▸ **Task directions**: Identify the lines containing the word "script". Copy each one.

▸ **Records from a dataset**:
◆ ◆ ◆ ◆ ◆

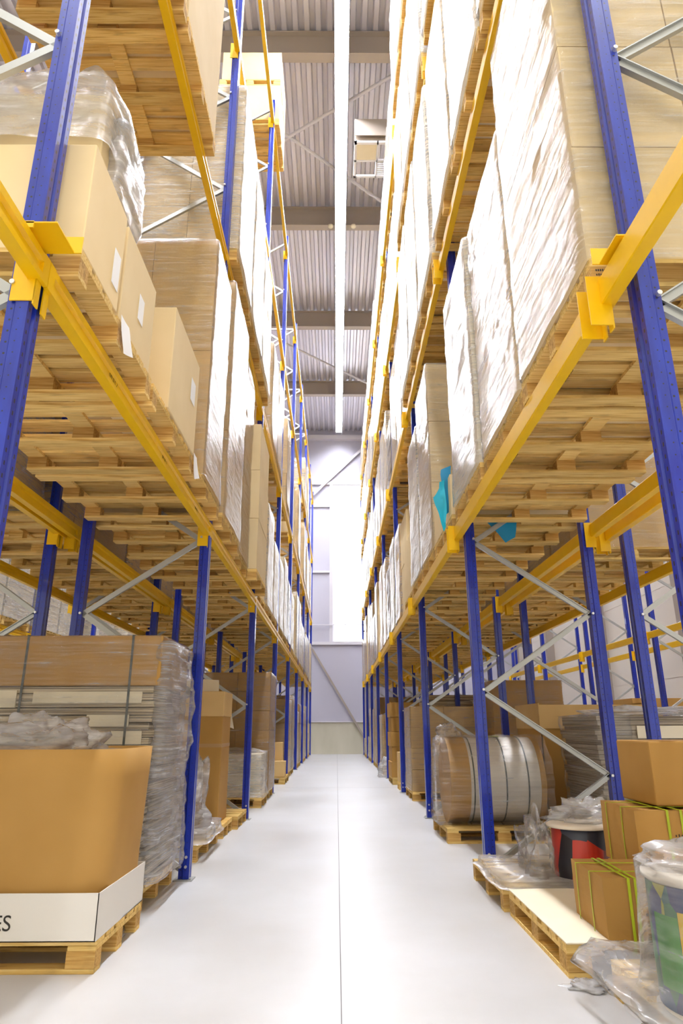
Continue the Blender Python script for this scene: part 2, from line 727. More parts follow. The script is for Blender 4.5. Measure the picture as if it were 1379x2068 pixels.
tag(root, 'white gridded frame unit hanging under the roof right of the strip light', 'heater')

# ------------------------------------------------------------------ rack steel
# post: local x = 0 at aisle face going into the rack, y centred, z up


def post_mesh(h):
    m = MB()
    d, hw = .088, .05
    g = .012
    poly = [(0, -hw), (0, -.014), (g, -.008), (g, .008), (0, .014), (0, hw), (.05, hw), (.058, hw - .008), (d, hw - .008), (d, -hw + .008), (.058, -hw + .008), (.05, -hw)]
    m.extrude(poly[::-1], 'z', .012, h)
    return m.mesh('post', 'blue_enamel')


POST = post_mesh(POSTTOP)


def foot_mesh():
    m = MB()
    m.box(-.03, .12, -.07, .085, .0, .01)
    m.tube((-.012, .065, .01), (-.012, .065, .022), .009, 6)
    return m.mesh('foot_plate', 'galvanised')


FOOT = foot_mesh()


def brace_mesh(dz):
    """C-section lacing bar between the two posts, from front (x small) z=0 to rear z=dz"""
    m = MB()
    x0, x1 = .085, DEPTH - .085
    m.bar((x0, 0, 0), (x1, 0, dz), .045, .028)
    m.bar((x0, -.012, .018 if dz > 0 else .018), (x1, -.012, dz + .018), .006, .03)
    return m.mesh('brace', 'galvanised')


BUP, BDN = brace_mesh(.685), brace_mesh(-.685)


def bolt_mesh():
    m = MB()
    m.tube((0, -.062, 0), (0, .062, 0), .011, 8)
    return m.mesh('bolt', 'bolt_steel')


BOLT = bolt_mesh()
LACE = MB()
for k in range(9):
    for (za, zb) in ((.08 + 1.37 * k, .765 + 1.37 * k), (1.45 + 1.37 * k, .765 + 1.37 * k)):
        LACE.bar((.085, 0, za), (DEPTH - .085, 0, zb), .045, .03)
LACE.bar((.085, 0, 12.45), (DEPTH - .085, 0, 12.45), .045, .03)
LACEM = LACE.mesh('lacing', 'galvanised')


def frame(detail):
    root = empty('upright_frame')
    f = put('front_post', POST, root)
    r = put('rear_post', POST, root, loc=(DEPTH, 0, 0))
    r.rotation_euler = (0, 0, math.pi)
    put('foot_plate', FOOT, root)
    ft = put('foot_plate', FOOT, root, loc=(DEPTH, 0, 0))
    ft.rotation_euler = (0, 0, math.pi)
    if detail:
        for k in range(9):
            put('brace', BUP, root, loc=(0, 0, .08 + 1.37 * k))
            o = put('brace', BDN, root, loc=(0, 0, 1.45 + 1.37 * k))
        for k in range(10):
            put('bolt', BOLT, f, loc=(.075, 0, .1 + 1.37 * k if k < 9 else 12.45))
            if k < 9:
                put('bolt', BOLT, r, loc=(.075, 0, .765 + 1.37 * k))
        put('bolt', BOLT, f, loc=(.03, 0, .17))
        put('bolt', BOLT, f, loc=(.03, 0, .10))
    else:
        put('lacing', LACEM, root)
    return root


FD, FS = frame(True), frame(False)
usedD = usedS = False


def place(o, x, sx, y):
    o.location = (x, y, 0)
    o.rotation_euler = (0, 0, 0 if sx > 0 else math.pi)


FR = {'L1': range(-1, 8), 'R1': range(-1, 8), 'L2': range(-1, 7), 'R2': range(-1, 8), 'L3': range(-1, 6), 'R3': range(-1, 7)}
for row in ROWS:
    fx, sg, y0 = ROWS[row]
    for i in FR[row]:
        det = (row in ('L1', 'R1') and i <= 2) or (row in ('L2', 'R2') and i in (-1, 0))
        if det:
            o = FD if not usedD else copy_tree(FD)
            usedD = True
        else:
            o = FS if not usedS else copy_tree(FS)
            usedS = True
        place(o, fx + sg * (.05 if i == -1 else .015), sg, y0 + BAY * i + .05)
        tag(o, 'blue upright frame with grey lacing, %s, %s from the camera' % (ROWNAME[row], ORD[i + 1]), 'rack frame', 'blue upright frames')

# beams ----------------------------------------------------------------------
BL = BAY - .10


def beam_proto():
    root = empty('rack_beam')
    m = MB()
    # profile in (x, z): x=0 aisle face, stepped groove on the aisle face
    h = .125
    prof = [(0, 0), (0, .03), (.016, .04), (.016, .074), (0, .084), (0, h - .006), (.006, h), (.055, h), (.06, h - .006), (.06, .005), (.055, 0)]
    prof = [(u, v) for u, v in prof]
    prof = [(u + .012, v) for u, v in prof]
    m.extrude(prof, 'y', .004, BL - .004)
    for ya, yb in ((-.048, .004), (BL - .004, BL + .048)):
        m.box(.012, .030, ya, yb, 0, h)
    m.build('box_section', 'yellow_enamel', root)
    for s in (0, 1):
        m = MB()
        ya, yb = (0, .006) if s == 0 else (BL - .006, BL)
        m.box(.028, .126, ya, yb, -.10, .14)
        # flange hooking round the post's aisle face
        fa, fb = (-.034, .006) if s == 0 else (BL - .006, BL + .034)
        m.box(.029, .035, fa, fb, -.115, .124)
        m.build('connector', 'yellow_enamel', root)
    return root


BEAM = beam_proto()
usedB = False
SIDE = {0: 'aisle side', 1: 'rear side'}
BM = []
for row, lv in (('L1', (1, 2, 3, 4)), ('R1', (1, 2, 3, 4)), ('L2', (1,)), ('R2', (1,)), ('L3', (1, 2)), ('R3', (1,))):
    fx, sg, y0 = ROWS[row]
    for i in FR[row]:
        for l in lv:
            for rear in (0, 1):
                if i == -1 and (l > 1):
                    continue
                BM.append((row, i, l, rear))
BEAMS = {}
for row, i, l, rear in BM:
    fx, sg, y0 = ROWS[row]
    o = BEAM if not usedB else copy_tree(BEAM)
    BEAMS[(row, i, l, rear)] = o
    usedB = True
    ya = y0 + BAY * (i - 1) + .10      # bay i lies between frame i-1 and i
    if rear == 0:
        x = fx
        flip = sg < 0
    else:
        x = fx + sg * (DEPTH + .08)
        flip = sg > 0
    if flip:
        o.rotation_euler = (0, 0, math.pi)
        o.location = (x, ya + BL, ZB[l])
    else:
        o.location = (x, ya, ZB[l])
    tag(o, 'yellow beam, %s %s, %s level, %s bay' % (ROWNAME[row], SIDE[rear].replace(' side', ' face') if rear else 'aisle face', LEV[l], ORD[i + 1]), 'rack beam', 'yellow rack beams')

# beam location marks on the first level
for row in ('L1', 'R1'):
    fx, sg, y0 = ROWS[row]
    for i in (0,):
        for k, s in enumerate(('09.03.2', '09.02.1', '09.01.1') if sg < 0 else ('09.04.3', '09.05.2', '09.06.1')):
            y = y0 + BAY * (i - 1) + .10 + .75 + 1.1 * k
            rot = (math.pi / 2, 0, math.pi / 2) if sg < 0 else (math.pi / 2, 0, -math.pi / 2)
            o = text('location_mark', s, .045, 'beam_mark', None, (fx + sg * .027, y, ZB[1] + .048), rot)
            o.parent = BEAMS[(row, i, 1, 0)]
            o.matrix_parent_inverse = BEAMS[(row, i, 1, 0)].matrix_basis.inverted()
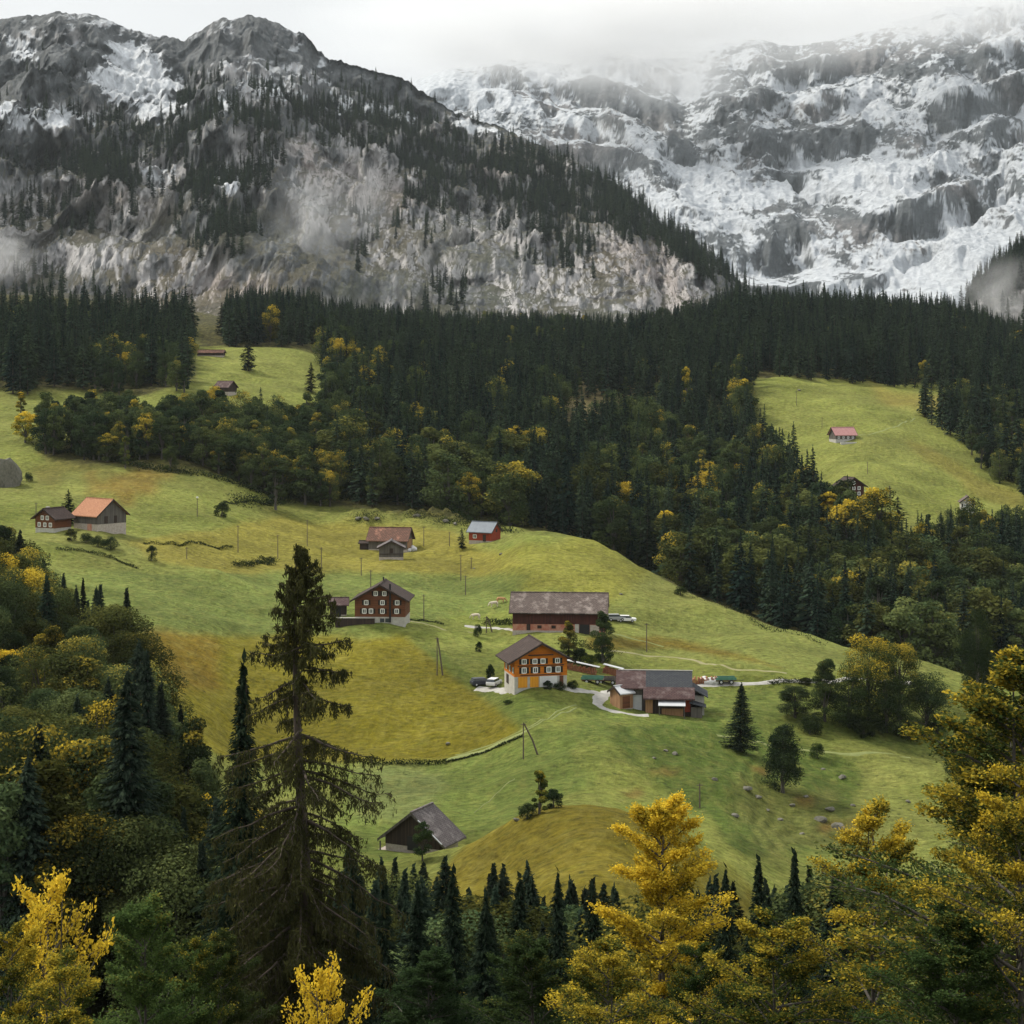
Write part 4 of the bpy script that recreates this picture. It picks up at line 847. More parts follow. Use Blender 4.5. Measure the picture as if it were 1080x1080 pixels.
SINGLE = [ # key, px, foot row, top row, width, colour, yellow, label
 (('sn', 4), 782, 793, 721, 36, (.8,.85,.8), 0, 'dark cone shaped spruce standing alone below the farmstead'),
 (('oval', 0), 826, 836, 760, 54, (.55,.62,.65), 0, 'dense grey green oval tree right of the lone spruce'),
 (('bf', 4), 291, 538, 488, 28, (.85,.85,.8), 0, 'grey green tree standing in front of the belt on the left meadow'),
 (('sf', 2), 72, 554, 516, 17, (.6,.62,.6), 0, 'slim black spruce beside the orange roofed barn'),
 (('sf', 1), 487, 579, 557, 11, (.8,.8,.8), 0, 'tiny spruce left of the small red hut'),
 (('sf', 4), 262, 392, 352, 19, (.6,.62,.6), 0, 'single dark spruce on the small steep upper meadow'),
 (('sf', 1), 234, 353, 320, 15, (.7,.7,.7), 0, 'single spruce above the low brown sheds'),
 (('sf', 0), 328, 414, 382, 14, (.6,.6,.6), 0, 'slim spruce at the right edge of the steep upper meadow'),
 (('bf', 0), 27, 467, 432, 29, (2.4,2.2,.8), .62, 'round bright yellow tree on the left meadow'),
 (('bf', 4), 22, 437, 411, 14, (2.2,1.6,.7), .5, 'small orange tree above the round yellow one'),
 (('sf', 4), 53, 466, 431, 20, (.65,.65,.65), 0, 'dark spruce right of the round yellow tree'),
 (('bf', 4), 132, 494, 457, 16, (1.9,1.7,1.0), .25, 'pale yellow green slender tree before the belt'),
 (('bf', 0), 113, 488, 455, 27, (.95,.9,.7), .3, 'rounded tree with yellow top left of the slender pale tree'),
 (('bf', 1), 180, 497, 469, 21, (.9,.9,.7), .05, 'small round dull green tree in front of the belt'),
 (('bf', 3), 285, 361, 321, 27, (1.6,1.2,.6), .40, 'orange brown tree among spruces at the top of the steep meadow'),
 (('bf', 1), 160, 592, 574, 13, (.6,.65,.6), 0, 'little dark tree on the meadow right of the orange roofed barn'),
 (('bn', 4), 636, 700, 641, 30, (.95,1.0,.85), .06, 'green tree right of the long brick barn door'),
 (('bn', 4), 600, 700, 652, 24, (1.2,.95,.7), .34, 'rusty brown tree in front of the long brick barn'),
 (('bn', 3), 917, 762, 667, 66, (1.3,1.25,.9), .40, 'tall grove tree with golden crown'),
 (('bn', 0), 948, 758, 676, 52, (1.2,1.15,.85), .30, 'yellow green grove tree right of the golden crowned one'),
 (('bn', 2), 870, 762, 690, 40, (.85,.9,.8), .12, 'slender green tree at the left of the grove'),
 (('bn', 1), 895, 768, 712, 52, (.6,.68,.6), 0, 'dark low tree inside the grove'),
 (('bn', 1), 935, 772, 716, 56, (.6,.66,.6), 0, 'dark bushy tree at the front of the grove'),
 (('bn', 3), 977, 768, 706, 56, (.85,.95,.95), 0, 'grey green tree with bare stem at the right of the grove'),
 (('bn', 0), 838, 759, 722, 42, (.7,.72,.72), 0, 'grey leafed shrub tree at the left end of the grove'),
 (('bn', 1), 1014, 822, 764, 52, (.55,.68,.72), 0, 'blue grey willow-like tree left of the big right beech'),
 (('bn', 1), 1032, 760, 640, 44, (.55,.6,.5), 0, 'tall dark tree right of the grove'),
 (('bf', 5), 446, 908, 864, 26, (.85,.95,.8), .02, 'thin leafy tree in front of the old hay barn'),
 (('bf', 4), 570, 858, 808, 24, (1.5,1.35,.7), .35, 'small yellowing birch on the left flank of the mound'),
 (('bf', 2), 785, 452, 396, 30, (1.4,1.3,.8), .42, 'yellow topped tree at the corner of the right meadow'),
 (('bf', 4), 724, 446, 382, 18, (1.3,1.2,.7), .48, 'leaning tree with a golden tip on the middle slope'),
 (('bf', 1), 884, 560, 513, 30, (.7,.75,.6), .1, 'dark green tree left of the timber house on the right'),
 (('bf', 5), 912, 556, 522, 30, (.9,.9,.6), .3, 'bushy tree right in front of the timber house'),
 (('bf', 3), 1024, 572, 524, 34, (.8,.85,.6), .2, 'tree standing before the pale house at the right edge'),
 (('bf', 1), 925, 575, 512, 52, (1.1,1.05,.7), .42, 'yellow crowned tree right below the dark timber house'),
 (('bf', 1), 860, 660, 604, 34, (1.5,1.3,.8), .25, 'pale brownish tree with bare stem behind the grassy ridge'),
 (('bf', 1), 966, 690, 640, 30, (1.8,1.5,.7), .62, 'vivid yellow orange tree behind the grassy ridge'),
 (('sf', 3), 947, 560, 524, 18, (.6,.6,.6), 0, 'pointed spruce standing above the gully trees by the right meadow'),
]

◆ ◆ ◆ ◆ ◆

▸ **Exercise response**:
Continue the Blender Python script for this scene: part 2, from line 727. More parts follow. The script is for Blender 4.5. Measure the picture as if it were 1379x2068 pixels.
Write part 4 of the bpy script that recreates this picture. It picks up at line 847. More parts follow. Use Blender 4.5. Measure the picture as if it were 1080x1080 pixels.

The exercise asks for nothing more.